Jared Walczak of the Washington-based Tax Foundation, a right-leaning think tank, points to nine states that have no income tax, saying “there is a real appeal.”

But he added that “there’s no such thing as a silver bullet in taxation either. The goal is to grow the economy.” And he cautioned against overly rosy estimates: “It’s sometimes easy to get carried away in what the effects will be.”

On Good Friday, about two dozen people outside the state Capitol in Charleston held signs and spoke against the legislature’s proposals, which float cuts to higher education.

“It is immoral, inhumane and impermissible to line our pockets with the guts of the poor,” said the Rev. Ron English, president of the Charleston NAACP.

The income tax draws in about 40% of the state’s revenue, leaving the GOP supermajority in the statehouse mired in disagreements about how to balance future budgets. More conservative members want deep cuts to spending and oppose any increases to taxes on energy companies.

A businessman with investments in coal, Justice has said companies can afford to “throw a few extra pennies,” while critics in his party said the declining industry has weathered enough pain.

Inside the Capitol, Republicans in the Senate narrowly passed a bill 18-16 late on Wednesday that hews closely to a compromise proposal released by Justice. The House of Delegates is yet to debate the changes.

The latest measure includes the governor’s proposed tax rebate for earners of $35,000 or less. A former Democrat, Justice has balked at cutting taxes if it means putting “an incredible burden back on those who are struggling the most.”

But a luxury tax on any item costing at least $5,000 championed by the governor did not make it into the Senate version. Republican Senate President Craig Blair had initially indicated he was open to the idea at a compromise meeting on Monday.

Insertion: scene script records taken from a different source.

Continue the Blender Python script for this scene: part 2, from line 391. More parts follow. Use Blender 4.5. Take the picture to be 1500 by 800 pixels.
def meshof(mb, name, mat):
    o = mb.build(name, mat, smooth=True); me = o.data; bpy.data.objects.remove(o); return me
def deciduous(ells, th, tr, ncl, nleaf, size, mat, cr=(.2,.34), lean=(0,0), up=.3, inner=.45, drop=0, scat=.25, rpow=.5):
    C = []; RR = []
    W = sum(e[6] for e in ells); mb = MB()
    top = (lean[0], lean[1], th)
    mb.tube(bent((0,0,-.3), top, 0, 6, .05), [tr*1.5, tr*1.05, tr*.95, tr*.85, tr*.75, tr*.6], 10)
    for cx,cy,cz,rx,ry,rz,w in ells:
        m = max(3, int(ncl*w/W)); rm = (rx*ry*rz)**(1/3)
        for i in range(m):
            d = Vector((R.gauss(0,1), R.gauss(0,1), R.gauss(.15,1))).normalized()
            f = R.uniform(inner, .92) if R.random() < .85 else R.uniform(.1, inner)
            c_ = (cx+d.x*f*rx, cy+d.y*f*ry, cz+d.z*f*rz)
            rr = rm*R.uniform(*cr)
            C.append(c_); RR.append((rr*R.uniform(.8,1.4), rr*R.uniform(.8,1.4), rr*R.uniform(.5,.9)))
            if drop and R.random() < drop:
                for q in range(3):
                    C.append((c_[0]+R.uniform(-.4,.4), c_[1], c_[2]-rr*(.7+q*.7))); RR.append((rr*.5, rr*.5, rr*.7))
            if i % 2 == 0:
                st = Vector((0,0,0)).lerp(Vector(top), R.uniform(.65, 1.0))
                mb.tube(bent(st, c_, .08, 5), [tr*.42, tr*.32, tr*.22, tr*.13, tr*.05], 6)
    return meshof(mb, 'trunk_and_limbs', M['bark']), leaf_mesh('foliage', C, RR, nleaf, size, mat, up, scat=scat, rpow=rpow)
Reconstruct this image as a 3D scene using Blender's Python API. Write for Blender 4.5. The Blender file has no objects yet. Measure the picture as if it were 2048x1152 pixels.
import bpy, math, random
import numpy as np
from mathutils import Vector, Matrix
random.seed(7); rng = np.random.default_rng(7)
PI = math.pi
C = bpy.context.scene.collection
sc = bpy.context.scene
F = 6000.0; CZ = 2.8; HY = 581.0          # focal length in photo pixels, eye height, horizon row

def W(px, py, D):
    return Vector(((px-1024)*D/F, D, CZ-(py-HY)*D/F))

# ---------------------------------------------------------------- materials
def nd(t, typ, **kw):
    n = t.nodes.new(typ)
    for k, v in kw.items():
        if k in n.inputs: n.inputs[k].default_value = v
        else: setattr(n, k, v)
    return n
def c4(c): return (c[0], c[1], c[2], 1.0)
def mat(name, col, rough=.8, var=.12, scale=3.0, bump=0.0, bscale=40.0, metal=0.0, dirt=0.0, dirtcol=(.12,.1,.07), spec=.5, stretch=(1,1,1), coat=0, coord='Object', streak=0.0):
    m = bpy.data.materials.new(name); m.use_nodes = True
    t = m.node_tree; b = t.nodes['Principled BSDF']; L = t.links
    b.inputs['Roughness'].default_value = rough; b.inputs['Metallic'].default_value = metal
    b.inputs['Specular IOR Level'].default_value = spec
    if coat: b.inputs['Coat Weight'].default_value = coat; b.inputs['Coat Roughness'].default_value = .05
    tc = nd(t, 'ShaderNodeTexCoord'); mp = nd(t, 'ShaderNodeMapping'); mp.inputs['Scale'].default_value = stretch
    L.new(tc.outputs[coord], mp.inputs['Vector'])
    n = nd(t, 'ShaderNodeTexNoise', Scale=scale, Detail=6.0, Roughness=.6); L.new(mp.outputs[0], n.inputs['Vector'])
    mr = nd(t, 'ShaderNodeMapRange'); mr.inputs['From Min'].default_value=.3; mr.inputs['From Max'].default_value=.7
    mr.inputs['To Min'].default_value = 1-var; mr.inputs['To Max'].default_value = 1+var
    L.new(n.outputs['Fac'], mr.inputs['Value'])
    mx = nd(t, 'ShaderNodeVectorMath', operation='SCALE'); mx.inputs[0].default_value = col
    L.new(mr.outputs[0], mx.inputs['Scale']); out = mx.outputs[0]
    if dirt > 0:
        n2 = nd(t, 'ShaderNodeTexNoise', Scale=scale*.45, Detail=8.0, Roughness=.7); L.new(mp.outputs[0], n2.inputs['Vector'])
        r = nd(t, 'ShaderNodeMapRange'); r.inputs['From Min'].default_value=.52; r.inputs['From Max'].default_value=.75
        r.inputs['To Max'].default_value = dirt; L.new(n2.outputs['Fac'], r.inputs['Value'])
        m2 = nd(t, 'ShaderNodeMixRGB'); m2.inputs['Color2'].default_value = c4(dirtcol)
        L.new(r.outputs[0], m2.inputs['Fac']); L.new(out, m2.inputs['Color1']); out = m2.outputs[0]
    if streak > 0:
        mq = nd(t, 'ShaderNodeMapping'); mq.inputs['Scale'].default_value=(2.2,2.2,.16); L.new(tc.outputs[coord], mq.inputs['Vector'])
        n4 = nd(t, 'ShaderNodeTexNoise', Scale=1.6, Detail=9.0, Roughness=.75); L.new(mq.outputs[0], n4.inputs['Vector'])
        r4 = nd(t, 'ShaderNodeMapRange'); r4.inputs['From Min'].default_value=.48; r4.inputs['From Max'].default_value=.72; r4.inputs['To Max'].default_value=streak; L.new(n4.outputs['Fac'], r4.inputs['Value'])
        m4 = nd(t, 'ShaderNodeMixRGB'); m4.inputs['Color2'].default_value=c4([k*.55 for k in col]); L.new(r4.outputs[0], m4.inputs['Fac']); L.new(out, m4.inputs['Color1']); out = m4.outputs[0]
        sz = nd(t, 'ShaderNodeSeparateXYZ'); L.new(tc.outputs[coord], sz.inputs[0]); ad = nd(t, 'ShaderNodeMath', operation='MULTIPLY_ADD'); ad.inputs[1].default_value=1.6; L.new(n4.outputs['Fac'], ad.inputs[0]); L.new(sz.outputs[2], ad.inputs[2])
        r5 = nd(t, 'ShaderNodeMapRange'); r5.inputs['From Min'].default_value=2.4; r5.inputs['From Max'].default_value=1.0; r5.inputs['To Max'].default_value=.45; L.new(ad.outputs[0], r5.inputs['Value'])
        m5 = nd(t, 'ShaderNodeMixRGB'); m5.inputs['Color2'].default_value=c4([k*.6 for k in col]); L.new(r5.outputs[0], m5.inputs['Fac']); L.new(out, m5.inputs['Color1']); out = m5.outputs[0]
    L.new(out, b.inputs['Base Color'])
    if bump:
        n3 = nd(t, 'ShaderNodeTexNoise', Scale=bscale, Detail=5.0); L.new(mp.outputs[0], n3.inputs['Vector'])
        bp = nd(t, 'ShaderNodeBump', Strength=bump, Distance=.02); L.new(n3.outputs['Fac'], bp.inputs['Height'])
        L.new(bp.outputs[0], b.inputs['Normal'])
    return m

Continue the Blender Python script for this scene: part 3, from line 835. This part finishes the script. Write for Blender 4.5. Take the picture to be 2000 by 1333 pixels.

Blair represents Berkeley County, a bright spot of growth in the state’s eastern panhandle. Its largest city, Martinsburg, is about 1.5 hours from Washington, D.C., and the county borders both Virginia and Maryland.

Blair and other West Virginia Republicans have visions of enticing new residents — and their spending habits — to settle just a little further west. And their hope, if they can work out the particulars, is that the prospect of paying little to no income tax will be just the thing to lure them there.